Lie Bracket on Suitable Associative Algebra

Question

This question is somewhat naive. Please see the following proof before reading the question itself.

Let $L$ be a vector space over a field $\Bbb{F}.$ Assume there is an associative multiplication on $L$ so that $L$ is an associative ring, and denote this multiplication simply as $xy$ for $x,y\in L$. Furthermore, suppose this multiplication to be compatible with scaling, that is $\alpha\in\Bbb{F},$ then $\alpha x = x\alpha\in L$ for all $x\in L$ ($L$ should be a left and right $\Bbb{F}$ vector space). Define $[x,y]=xy-yx$ for all $x,y\in L.$ Then $[-,-]:L\times L \longrightarrow L$ is a Lie bracket.

Proof: It is clear that $[-,-]$ is anti-commutative, and bilinear. We only need to show that it satisfies the Jacobi identity. That is

$$[[x,y],z]+[[y,z],x]+[[z,x],y]=0.$$

One readily sees that this is equivalent to

$$(xy)z-(yx)z-z(xy)+z(yx)+(yz)x-(zy)x-x(yz)+x(zy)+(zx)y-(xz)y-y(zx)+y(xz)=0.$$

The previous equation is certainly true when the multiplication defined earlier is associative. Therefore $L$ is a Lie algebra. $\Box$

So here's the question:

1) Is it true that an algebra defined in this way is a Lie algebra?

An example of such an associative algebra is the $M_{n\times n}(\Bbb{F}).$

2) If so, is there any name which separates these from the classical Lie algebras?

There is rich theory surrounding classical Lie algebras, especially their connection to Lie groups. This motivates the next question.

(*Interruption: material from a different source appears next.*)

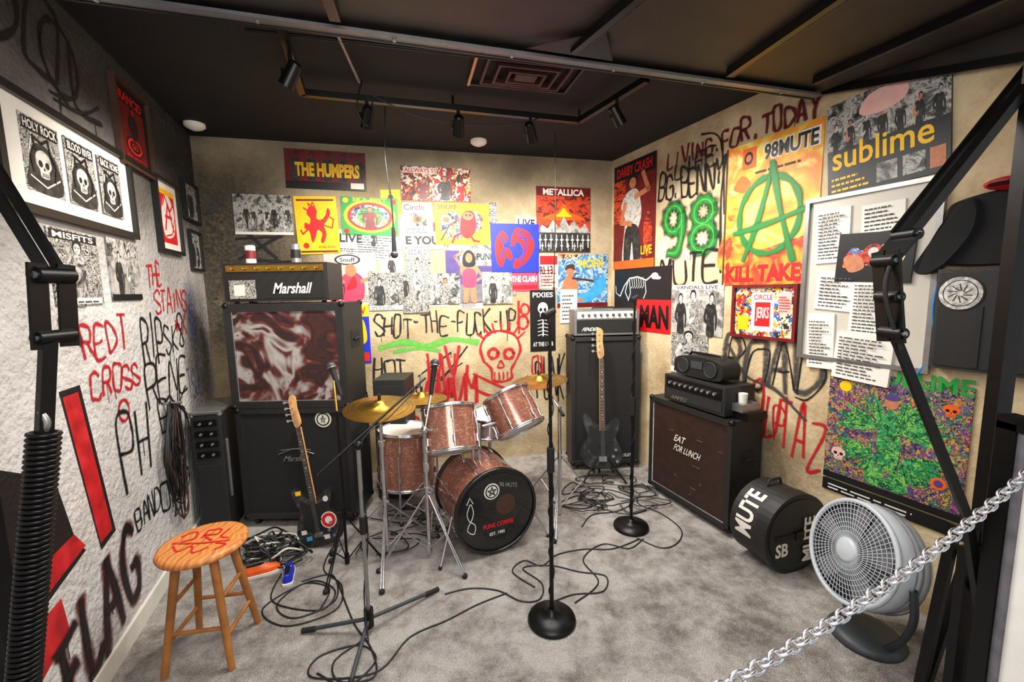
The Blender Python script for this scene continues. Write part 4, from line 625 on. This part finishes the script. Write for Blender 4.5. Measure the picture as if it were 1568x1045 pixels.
# ------------------------------------------------------------------ mic stands
def mic(mb,p,d):
    p=V(p);d=V(d).normalized(); mb.cyl(p-d*.16,p,.011,'rubber',.017,14); mb.sph(p+d*.02,.026,'fangrey',seg=14,rg=10); mb.torus(p+d*.012,d,.025,.003,'chrome',16,6)
def rstand(name,x,y,h):
    mb=MB(); mb.lathe([(.115,0),(.118,.008),(.112,.022),(.06,.034),(.025,.045),(.02,.06),(0,.062)],(x,y,0),(0,0,1),'blackmetal',36)
    mb.cyl((x,y,.05),(x,y,h*.56),.0105,'blackmetal'); mb.cyl((x,y,h*.52),(x,y,h*.60),.018,'rubber'); mb.cyl((x,y,h*.56),(x,y,h),.008,'blackmetal')
    mb.cyl((x,y,h-.01),(x,y+.0,h+.03),.012,'rubber'); mb.cyl((x-.03,y-.03,h+.025),(x+.02,y+.02,h+.045),.017,'rubber',.014,14)
    mb.tube([(x+.013*math.cos(i*.5),y+.013*math.sin(i*.5),.06+i*.016) for i in range(int((h-.12)/.016))],.0032,'cablemat',6)
    return mb.build(name)
rstand('microphone_stand',.17,1.89,1.46); rstand('microphone_stand',.78,2.69,1.50)
mb=MB(); c=V((-.70,1.84,0))
for e in ((-1.02,1.84),(-.42,2.11),(-.68,1.50)):
    e=V((*e,.012)); mb.cyl(c+V((0,0,.07)),e,.009,'fangrey'); mb.cyl(c+(e-c)*.8+V((0,0,.012)),e,.012,'rubber')
mb.cyl(c+V((0,0,.03)),c+V((0,0,.12)),.022,'blackmetal'); mb.cyl(c+V((0,0,.05)),c+V((0,0,.9)),.0095,'silver'); mb.cyl(c+V((0,0,.5)),c+V((0,0,.58)),.016,'rubber'); mb.sph(c+V((0,0,.92)),.02,'blackmetal')
mb.cyl(c+V((-.12,-.15,.85)),c+V((.22,.45,1.13)),.006,'blackmetal'); mic(mb,c+V((.26,.52,1.18)),(.1,.2,.8)); mb.tube(cat([c+V((.2,.42,1.1)),c+V((.1,.2,1.0)),c+V((.0,.02,.9)),c+V((.02,0,.5)),c+V((-.015,0,.2)),c+V((.03,-.1,.03))],8),.0035,'cablemat',6)
mb.build('boom_microphone_stand')
mb=MB(); c=V((-.98,2.30,0)); tripod(mb,c,.34,.2,(2.4,4.5,.4),.008,'blackmetal'); mb.cyl(c+V((0,0,.04)),c+V((0,0,.95)),.008,'blackmetal'); mb.cyl(c+V((0,0,.93)),c+V((-.05,.1,1.10)),.006,'gold'); mic(mb,c+V((-.07,.14,1.16)),(-.3,.2,.8)); mb.build('boom_microphone_stand')
mb=MB(); mb.tube(cat([(-.80,2.93,2.8),(-.82,2.95,2.5),(-.80,2.97,2.2),(-.80,2.98,2.0)],6),.005,'cablemat'); mic(mb,(-.80,2.98,1.88),(0,0,-1)); mb.build('hanging_microphone')
mb=MB(); mb.tube(cat([(.36,3.45,2.8),(.36,3.45,2.2),(.345,3.45,1.62)],6),.004,'cablemat'); mb.cyl((.345,3.45,1.62),(.345,3.45,1.55),.009,'rubber'); mb.build('hanging_cable')
mb=MB(); mb.tube(cat([(-.80,2.63,2.75),(-.55,2.72,2.66),(-.2,2.83,2.64),(.1,2.9,2.68),(.25,2.95,2.74)],6),.004,'cablemat'); mb.tube(cat([(-.82,2.55,2.79),(-.84,2.5,2.62),(-.80,2.55,2.55),(-.78,2.6,2.7)],6),.004,'cablemat'); mb.build('lighting_cable')
# ------------------------------------------------------------------ stool
mb=MB(); sc=V((-1.38,1.76,0)); mb.lathe([(0,.49),(.15,.49),(.168,.498),(.172,.508),(.166,.522),(.15,.526),(0,.524)],sc,(0,0,1),'woodseat',40)
leg=[]
for a in (-2.2,-.63,.94,2.51):
    t=sc+V((.10*math.cos(a),.10*math.sin(a),.49)); e=sc+V((.185*math.cos(a),.185*math.sin(a),0)); leg.append((t,e)); mb.cyl(e,t,.014,'wood',.018,14)
for i in range(4):
    for z in ((.14,.30) if i%2 else (.18,)):
        k=1-z/.49; p=leg[i][0].lerp(leg[i][1],k); q=leg[(i+1)%4][0].lerp(leg[(i+1)%4][1],k); mb.cyl(p,q,.009,'wood',None,10)
mb.M=Matrix.Translation(sc+V((0,0,.5275)))
for pts in ([(-.12,.03),(-.08,.07),(-.05,.02),(-.09,-.01)],[(-.03,.08),(-.02,.02)],[(-.03,.08),(.02,.09),(.03,.05),(-.02,.04),(.04,.0)],[(.06,.09),(.06,.03),(.1,.02)],[(-.1,-.04),(-.05,-.08),(-.02,-.04),(.02,-.09),(.06,-.05)],[(.07,-.02),(.12,-.03),(.1,-.07)],[(-.12,-.02),(.0,-.02),(.12,.0)]):
    P=cat([(a,b_,0) for a,b_ in pts],5)
    for a,b_ in zip(P[:-1],P[1:]):
        if (a-b_).length>1e-4: mb.beam(a,b_,.008,.001,'red')
mb.build('wooden_stool')
# ------------------------------------------------------------------ drum case
mb=MB(); fx=V((1.565,2.22,.225)); ad=V((-.30,.954,0)).normalized(); s3=V((ad.y,-ad.x,0))
Mx=Matrix((s3,V((0,0,1)),-ad)).transposed().to_4x4(); mb.M=Matrix.Translation(fx)@Mx
R=.225; pts=[(R*math.cos(a),max(R*math.sin(a),-R*.985)) for a in [2*math.pi*i/44 for i in range(44)]]
mb.ext(pts,-.24,0,'tolex'); mb.ext([(p[0]*1.03,max(p[1]*1.03,-R)) for p in pts],-.065,.006,'black'); mb.ext([(p[0]*.9,p[1]*.9) for p in pts],.006,.012,'tolex')
mb.box((-.16,-.01,.012),(.16,.015,.02),'rubber'); mb.box((-.03,-.02,.018),(.03,.025,.026),'blackmetal')
vs,fs=text2d('SB',.03); mb.add([(-.16+.09*a,-.11+.08*b_,.0145) for a,b_ in vs],fs,'offwhite')
vs,fs=text2d('MUTE',.03); mb.add([(.11-.08*b_,-.16+.26*a,.0215) for a,b_ in vs],fs,'offwhite')
vs,fs=text2d('MUTE',.03)
mb.add([((R+.002)*math.cos(math.radians(190-a*70)),(R+.002)*math.sin(math.radians(190-a*70)),-.09-.11*b_) for a,b_ in vs],fs,'offwhite')
mb.tube([(-.05,R+.0,-.15),(-.04,R+.03,-.15),(.04,R+.03,-.15),(.05,R,-.15)],.008,'rubber')
mb.build('drum_case')
# ------------------------------------------------------------------ fan
mb=MB(); fc=V((1.50,1.76,.42)); fn=V((-.955,-.02,.27)).normalized()
mb.lathe([(.215,.01),(.225,.0),(.225,-.05),(.215,-.12),(.18,-.18),(.11,-.22),(.05,-.235),(0,-.24)],fc,fn,'fanwhite',48)
for k in (-.06,-.09,-.12): mb.torus(fc+fn*k,fn,.224-.05*abs(k+.06),.003,'grey',44,5)
Q=frameZ(fn)
for r_ in (.20,.18,.16,.14,.12,.10,.08): mb.torus(fc+fn*(.022+.014*(1-r_/.2)),fn,r_,.0014,'fanwhite',44,5)
mb.torus(fc+fn*.012,fn,.217,.011,'fanwhite',48,8)
for i in range(64):
    a=2*math.pi*i/64; p=Q@V((math.cos(a),math.sin(a),0)); p2=Q@V((math.cos(a+.35),math.sin(a+.35),0)); mb.cyl(fc+fn*.034+p*.05,fc+fn*.018+p2*.213,.0015,'fanwhite',None,5,False)
mb.lathe([(0,.045),(.04,.043),(.055,.035),(.055,.02)],fc,fn,'fanwhite',24)
for i in range(5):
    a=2*math.pi*i/5; vs=[]
    for rr,da,zz in ((.03,0,.002),(.19,.1,.006),(.2,.55,.0),(.12,.75,-.002),(.03,.6,.0)): vs.append(fc+fn*.005+Q@V((rr*math.cos(a+da),rr*math.sin(a+da),zz)))
    mb.add(vs,[(0,1,2,3,4)],'grey')
mb.lathe([(0,.0105),(.213,.0105),(.213,.0),(0,.0)],fc-fn*.012,fn,'fangrey',32)
sd=V((0,0,1)).cross(fn).normalized(); bc=V((fc.x+.09,fc.y+.0,0))
for s_ in (-1,1): mb.tube(cat([fc+sd*s_*.232-fn*.05,fc+sd*s_*.235-fn*.06-V((0,0,.12)),bc+sd*s_*.17+V((0,0,.14)),bc+sd*s_*.10+V((0,0,.03))],6),.014,'fangrey')
mb.lathe([(0,0),(.14,0),(.145,.015),(.125,.035),(.07,.05),(0,.055)],bc,(0,0,1),'fangrey',36)
mb.build('floor_fan')
# ------------------------------------------------------------------ cables on the floor
mb=MB()
def cab(pts,r=.004,mt='cablemat'): mb.tube(cat([(p[0],p[1],r+(p[2] if len(p)>2 else 0)) for p in pts],8),r,mt,6)
cab([(-1.35,2.27),(-1.28,2.05),(-1.0,1.98),(-.98,2.12),(-1.15,2.2),(-1.3,2.0),(-1.12,1.88),(-.92,1.98),(-.96,2.16),(-1.12,2.3),(-1.16,2.5)])
cab([(-1.2,2.2),(-1.05,2.25),(-.95,2.05),(-1.1,1.93),(-1.24,2.02),(-1.18,2.18),(-1.02,2.14),(-1.0,1.98)])
cab([(-.85,1.62),(-.7,1.56),(-.62,1.68),(-.72,1.76),(-.88,1.7),(-.86,1.6),(-.6,1.62),(-.5,1.8),(-.34,1.9),(-.2,2.0),(-.05,2.08)]); cab([(-.7,1.8),(-.8,1.68),(-.74,1.58),(-.6,1.6),(-.66,1.74),(-.8,1.9),(-1.0,2.2)])
cab([(-.38,2.08),(-.25,2.12),(-.1,2.1),(.02,2.02),(.12,2.03),(.14,2.15),(.04,2.28),(.2,2.3),(.36,2.24),(.5,2.2),(.46,2.08),(.3,2.06),(.17,2.0)])
cab([(.78,2.56),(.9,2.45),(1.02,2.5),(1.1,2.65),(1.04,2.85),(.92,3.0),(.98,3.15)]); cab([(.8,2.55),(.6,2.45),(.42,2.45),(.25,2.4),(.15,2.3),(.05,2.35),(-.02,2.25),(.1,2.12)])
cab([(.3,2.0),(.45,2.15),(.4,2.35),(.55,2.5),(.7,2.45),(.82,2.55)]); cab([(.95,2.9),(.8,2.85),(.62,2.95),(.5,3.1),(.6,3.25),(.8,3.2),(.9,3.05),(.75,2.9),(.55,2.85),(.45,2.7)])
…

3) Is there any significance in viewing an associative algebra in this way?

Answer 1

Note that 1) is even true in the more general case that $(A,\cdot)$ is a pre-Lie algebra, where the product $x\cdot y$ need not be associative, but just semi-associative. If $(a,b,c)=a\cdot(b\cdot c)-(a\cdot b)\cdot c$ denotes the associator, then $A$ is called a pre-Lie algebra with associated Lie algebra $L(A)$, if $$ x\cdot y-y\cdot x=[x,y], $$

$$ (x,y,z)=(y,x,z) $$

Note that $[x,y]$ is a Lie bracket; the proof is similar to the associative case. We have \begin{align} [x,[y,z]]+[y,[z,x]]+[z,[x,y]] &= (y,x,z)+(z,y,x)+(x,z,y)-(x,y,z)-(y,z,x)-(z,x,y)\\ & =0. \end{align}

Of course, if we take $A$ as an associative algebra, we have $(x,y,z)=(y,x,z)=0$.

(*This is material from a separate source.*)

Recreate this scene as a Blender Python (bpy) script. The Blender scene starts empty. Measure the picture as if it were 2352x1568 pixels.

For 2), be carefull with the term "classical Lie algebras", which denotes the series $A_n,B_n,C_n,D_n$ of simple Lie algebras. By Ado's theorem, any finite-dimensional Lie algebra is isomorphic to a matrix Lie algebra with bracket $[A,B]=AB-BA$. Over fields of prime characetristic this has been shown by Iwasawa.

3) Yes, there is a significance in geometry and physics to consider "Lie-admissible algebras".

Answer 2

1) Yes it's true if the multiplication is associative.

2) I don't know if such algebras have a name. Notice that over $\mathbb C$, every finite-dimensional Lie algebra is a "concrete" Lie algebra, i.e is a Lie subalgebra of $\mathfrak gl(V)$ for $V$ a finite dimensional vector space over $\mathbb C$, so in particular it is obtained from your construction, starting with an associative algebra and forgetting multiplication.

3) There is a link between associative algebras and Lie algebra : you have a functor in both way which gives you an adjunction $\text{Hom}_{\rm Lie}(\mathfrak g, Lie(A)) \cong \text{Hom}_{\rm Ass}(U \mathfrak g, A)$. But this is in no way an equivalence of category as usually $U \mathfrak g$ is much bigger that $\mathfrak g$ (see the PWB theorem).

Probably looking at the universal enveloping algebra and quantum groups can answer most of your questions.